Are women who flee domestic violence political refugees? The INS says they could be, but controversial new rules could come too late for the woman whose case inspired them.
Jan 9, 2001 | For 10 years, Rodi Alvarado's husband beat her. According to her undisputed testimony, her husband, a former soldier, beat her unconscious; he beat her so badly that she bled internally; he raped her often and even threatened to kill her. Alvarado knew that if she didn't leave Guatemala, she'd soon be dead.
Guatemala offers little or no protection for women who are abused. When she asked the Guatemalan police for help, they told her they couldn't get involved in domestic disputes. The judge she appealed to said the same thing. She made several unsuccessful attempts to leave her husband and live elsewhere in Guatemala, but he always tracked her down.
Then, in 1995, Alvarado made the dangerous, illegal crossing into the United States via Brownsville, Texas, and soon landed in San Francisco, where she found pro bono legal representation and filed for asylum protection with the Immigration and Naturalization Service.
Alvarado has made a new life here, supporting herself through hourly wage jobs in the Bay Area. According to her co-counsel, Karen Musalo, the hardest struggle has been living without the children Alvarado had to leave behind, a then-8-year-old daughter and 3-year-old son, who she did not want to expose to the risk of her illegal flight.
But Alvarado's status in America is still uncertain -- her case is a major controversy within the INS, and her plea for asylum protection has prompted the agency to propose a binding definition of what it means to be a refugee, to be persecuted, to merit protection by the U.S. government.
Last month the Justice Department, of which the INS is a branch, disseminated new asylum proposals. Prompted in large part by the troubling contradictions within the system that Alvarado's case brought to light, the rules explicitly state that persecution on account of gender can, in certain circumstances, be grounds for granting asylum. The rules would also set a clear (or at least clearer) framework of legal requirements for seeking asylum. The INS is accepting comments on the rules until Jan. 22. The policy and public comments will then be forwarded to the incoming Bush administration, which must decide whether or not to implement the policy.
Human rights advocates and feminists are celebrating the proposed policy changes, which would help many women seeking asylum as a result of domestic abuse in other countries. Amnesty International and other human rights groups have organized letter-writing campaigns to drum up support for the issue.

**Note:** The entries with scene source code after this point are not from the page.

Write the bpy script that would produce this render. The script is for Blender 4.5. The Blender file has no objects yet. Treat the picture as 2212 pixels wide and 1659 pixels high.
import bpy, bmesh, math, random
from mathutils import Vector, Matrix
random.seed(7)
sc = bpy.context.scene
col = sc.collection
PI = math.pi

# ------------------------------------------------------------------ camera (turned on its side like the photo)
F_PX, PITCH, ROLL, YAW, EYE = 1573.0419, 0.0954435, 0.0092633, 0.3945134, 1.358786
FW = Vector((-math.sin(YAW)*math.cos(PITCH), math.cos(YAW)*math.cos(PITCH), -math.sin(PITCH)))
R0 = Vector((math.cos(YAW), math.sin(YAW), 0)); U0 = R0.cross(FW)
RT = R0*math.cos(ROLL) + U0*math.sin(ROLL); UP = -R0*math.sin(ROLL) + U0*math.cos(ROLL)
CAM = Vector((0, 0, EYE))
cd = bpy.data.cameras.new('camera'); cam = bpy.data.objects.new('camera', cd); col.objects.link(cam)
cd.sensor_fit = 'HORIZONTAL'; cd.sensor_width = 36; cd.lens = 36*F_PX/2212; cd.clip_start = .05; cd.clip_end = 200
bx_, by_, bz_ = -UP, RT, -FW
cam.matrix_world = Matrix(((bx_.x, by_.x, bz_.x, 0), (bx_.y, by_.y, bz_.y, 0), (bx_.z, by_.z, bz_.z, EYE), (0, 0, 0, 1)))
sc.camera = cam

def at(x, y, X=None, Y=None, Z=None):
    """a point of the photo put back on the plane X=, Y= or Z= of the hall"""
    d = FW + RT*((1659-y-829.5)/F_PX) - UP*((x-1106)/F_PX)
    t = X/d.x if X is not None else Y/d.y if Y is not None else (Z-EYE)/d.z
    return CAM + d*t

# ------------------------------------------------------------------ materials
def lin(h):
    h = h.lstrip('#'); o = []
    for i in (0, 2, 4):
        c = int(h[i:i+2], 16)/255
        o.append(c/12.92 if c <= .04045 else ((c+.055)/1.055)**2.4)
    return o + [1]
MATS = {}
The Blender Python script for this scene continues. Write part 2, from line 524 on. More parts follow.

"They're a step in the right direction, [but] they don't go as far we would have liked," says Musalo, who serves as a co-counsel to Alvarado. Musalo also runs the Center for Gender and Refugee Studies at the University of California's Hastings College of Law in San Francisco.
But critics say this is just one more step in a process of broadening the definition of asylum far beyond its original intent -- and beyond what the system can handle.
"We can't solve all of the world's problems through our asylum laws," counters Dan Stein, executive director of the Federation for American Immigration Reform. "It's far beyond the capacity of our asylum system to be providing permanent residences to everybody who wants to flee a country where there are prevailing social norms that we might find unacceptable," he says.
INS officials say they do not expect the rules, if approved, to open the floodgates to a wave of asylum seekers. In the past, when asylum grounds were broadened to encompass potentially millions of victims of persecution, the agency did not receive a deluge of petitions. "There's no significant increase in the number of claims coming forward," says INS spokesman Bill Strassberger when asked about previous changes in the asylum rules.
That's because people have to make it to the U.S. first before they can apply (and very few have the means to get here), they don't want to get here or they lack awareness that the option exists. In 1999, 42,000 asylum claims were filed with the INS and 13,500 were granted. And it's not as easy as simply being a woman from a country with backward attitudes toward women. Each person applying for asylum has to prove his or her individual case, that she has a "well-founded fear" of torture or death if she were to go back home.
In addition to granting asylum to women entering the U.S., if enacted the regulations would also protect women living here as temporary residents whose husbands get into trouble for abusing them on U.S. soil. Currently, the wife's immigration status is often tied to her husband's, so she is forced to leave the country if he is deported for a domestic violence conviction. INS statistics show that about 300 men are deported as abusers each year.
But the incoming Bush administration might not put the rules into effect. "It is not unusual at all for the incoming new administration to yank all of the regulations or other pending matters that have not been finalized," Musalo cautions. Though she is ambivalent about the proposed rules, she finds the timing of their release even more distressing. A Bush aide said the administration would wait until Bush takes office before reviewing the INS's proposed policy.
Strassberger says he feels the INS has done the proper work in preparing the rules to ensure that they will meet bipartisan approval. But the rules would not necessarily help Alvarado. In 1999, the Board of Immigration Appeals ruled against her appeal, and Alvarado's case is currently awaiting last-minute review by outgoing Attorney General Janet Reno. If Reno does not reverse or vacate that decision, Alvarado could be deported. "The person whose plight brought attention to the gaps in protection and caused this whole very controversial process to take place and to actually bear fruit, wouldn't it be ironic if [she] didn't benefit?" Musalo asks.